In counter‑argument against the first group, it is claimed that the assertion that pollen and spores cannot withstand anaerobic baking of their parent shales has never been tested experimentally. As regards the radiometric dating, there is a disquieting overlap between stated ages of the Roraima Formation [5] ,  [6] and the underlying basement rocks [7] [8][9]. The latter suffered complex deformation and vulcanism, and were then deeply peneplaned before being covered by thousands of feet of Roraima sandstones, and only after these prolonged events were the dolerites intruded, on which age‑determination of the Roraima has been based. If the radiometric technique is valid there should be a long and clear‑cut time‑gap between ages assigned to the basement rocks and to the Roraima beds. Such a gap does not exist in the experimental results published, but this discrepancy is glossed over in the latest summary of radiometric dating in British Guiana7.

As stated, we offer no solution to the paradox. It is clear, however, that botanist Dunsterville in his hunt for rare orchids stumbled on a highly intriguing geological problem.

R. M. Stainforth

Asociación Venezolana de Geología, Minería y Petróleo,
Apartado 4400,
Chacao, Estado Miranda, Venezuela.

[Discussion of the age of the Roraima formation, Venezuela, 1964.]



[1] Stainforth, R. M., Micropaleontology, 10, 518 (1964).

[2] Asoc. Ven. Geol. Min. Petr., Bol. Inf., 7, 125 (1964).

[3] Dunsterville, H., and Fournier, G., Caracas Daily Journal, Weekly Mag., 11 (1964).

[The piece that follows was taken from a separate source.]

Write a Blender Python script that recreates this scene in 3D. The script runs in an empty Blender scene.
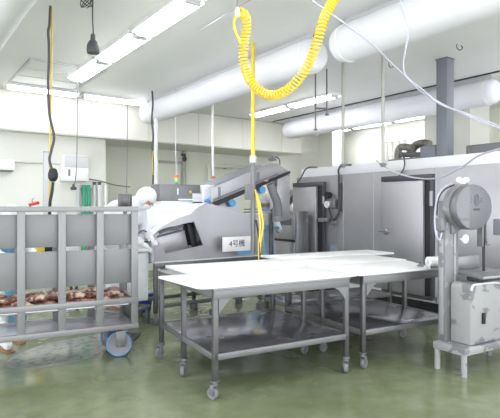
import bpy, bmesh, math, random
from mathutils import Vector, Matrix
SC = bpy.context.scene
COL = SC.collection
random.seed(7)

# ------------------------------------------------------------------ camera
CAMH = 1.5
YAW = math.radians(-35.8)
cam = bpy.data.objects.new('camera', bpy.data.cameras.new('camera'))
COL.objects.link(cam)
cam.location = (0, 0, CAMH)
cam.rotation_euler = (math.pi / 2, 0, YAW)
cam.data.sensor_width = 36
cam.data.lens = 36.0
cam.data.shift_y = -2 / 500
cam.data.clip_start = 0.05
SC.camera = cam

# ------------------------------------------------------------------ world and exposure
w = bpy.data.worlds.new('world')
SC.world = w
w.use_nodes = True
w.node_tree.nodes['Background'].inputs[0].default_value = (0.93, 0.96, 1.0, 1)
w.node_tree.nodes['Background'].inputs[1].default_value = 2.4
LAMP = 10.5          # emission of the lamp diffusers
SC.view_settings.view_transform = 'Standard'
SC.view_settings.look = 'None'
SC.view_settings.gamma = 1
SC.view_settings.use_curve_mapping = False
SC.view_settings.exposure = 0.55
SC.cycles.max_bounces = 7
SC.cycles.diffuse_bounces = 4
SC.cycles.glossy_bounces = 4

# ------------------------------------------------------------------ pixel helpers (true 3-D points)
F, CX, HY = 500.0, 250.0, 207.0
SN, CS = math.sin(-YAW), math.cos(-YAW)
def room(lat, d): return (CS * lat + SN * d, -SN * lat + CS * d)
def at_d(px, py, d):
    X, Y = room((px - CX) / F * d, d)
    return Vector((X, Y, CAMH + (HY - py) / F * d))
def at_h(px, py, z): return at_d(px, py, (CAMH - z) * F / (py - HY))
def at_X(px, py, X0):
    t = (px - CX) / F
    return at_d(px, py, X0 / (CS * t + SN))
def at_Y(px, py, Y0):
    t = (px - CX) / F
    return at_d(px, py, Y0 / (CS - SN * t))

# ------------------------------------------------------------------ materials
def mat(name, col, rough=0.5, metal=0.0, noise=0.0, nscale=8.0, col2=None, bump=0.0, emit=None, estr=0, alpha=1, trans=0, rvar=0.0, stretch=None, spec=None, lo=0.35, hi=0.65):
    m = bpy.data.materials.new(name)
    m.use_nodes = True
    nt = m.node_tree
    b = nt.nodes['Principled BSDF']
    b.inputs['Base Color'].default_value = (*col, 1)
    b.inputs['Roughness'].default_value = rough
    b.inputs['Metallic'].default_value = metal
    if spec is not None: b.inputs['Specular IOR Level'].default_value = spec
    if trans: b.inputs['Transmission Weight'].default_value = trans
    if alpha < 1: b.inputs['Alpha'].default_value = alpha
    if emit:
        b.inputs['Emission Color'].default_value = (*emit, 1)
        b.inputs['Emission Strength'].default_value = estr
    if noise > 0 or bump > 0 or rvar > 0:
        tc = nt.nodes.new('ShaderNodeTexCoord')
        mp = nt.nodes.new('ShaderNodeMapping')
        if stretch: mp.inputs['Scale'].default_value = stretch
        nt.links.new(tc.outputs['Object'], mp.inputs[0])
        n = nt.nodes.new('ShaderNodeTexNoise')
        n.inputs['Scale'].default_value = nscale
        n.inputs['Detail'].default_value = 5
        nt.links.new(mp.outputs[0], n.inputs['Vector'])
        if noise > 0:
            r = nt.nodes.new('ShaderNodeValToRGB')
            c2 = col2 or tuple(c * (1 - noise) for c in col)
            r.color_ramp.elements[0].color = (*c2, 1)
            r.color_ramp.elements[1].color = (*col, 1)
            r.color_ramp.elements[0].position = lo
            r.color_ramp.elements[1].position = hi
            nt.links.new(n.outputs['Fac'], r.inputs[0])
            nt.links.new(r.outputs[0], b.inputs['Base Color'])
        if rvar > 0:
            mr = nt.nodes.new('ShaderNodeMapRange')
            mr.inputs[1].default_value = 0.3; mr.inputs[2].default_value = 0.7
            mr.inputs[3].default_value = max(0.02, rough - rvar); mr.inputs[4].default_value = rough + rvar
            nt.links.new(n.outputs['Fac'], mr.inputs[0])
            nt.links.new(mr.outputs[0], b.inputs['Roughness'])
        if bump > 0:
            bp = nt.nodes.new('ShaderNodeBump')
            bp.inputs['Strength'].default_value = bump
            bp.inputs['Distance'].default_value = 0.02
            nt.links.new(n.outputs['Fac'], bp.inputs['Height'])
            nt.links.new(bp.outputs[0], b.inputs['Normal'])
    return m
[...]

[4] Bateson, J. H., Third Caribbean Geol. Conf., Jamaica, 1962 (in the press).

[5] McDougall, I., Compston, W., and Hawkes, D. D., Nature, 198, 564 (1968).

[6] Snelling,. N. J., Nature, 198, 1079 (1963).

[7] McConnell, R. B., Williams, E., Cannon, H. T., and Snelling, N. J., Nature, 204, 115 (1964).

[8] Cannon, R. T., Geol. Surv. Brit. Guiana, Bull., 35, 19 (1964).

[9] Short, K. C., and Steenken, W. F., Asoc. Ven. Geol. Min. Petr., Bol. Inf., 5, 109 (1962).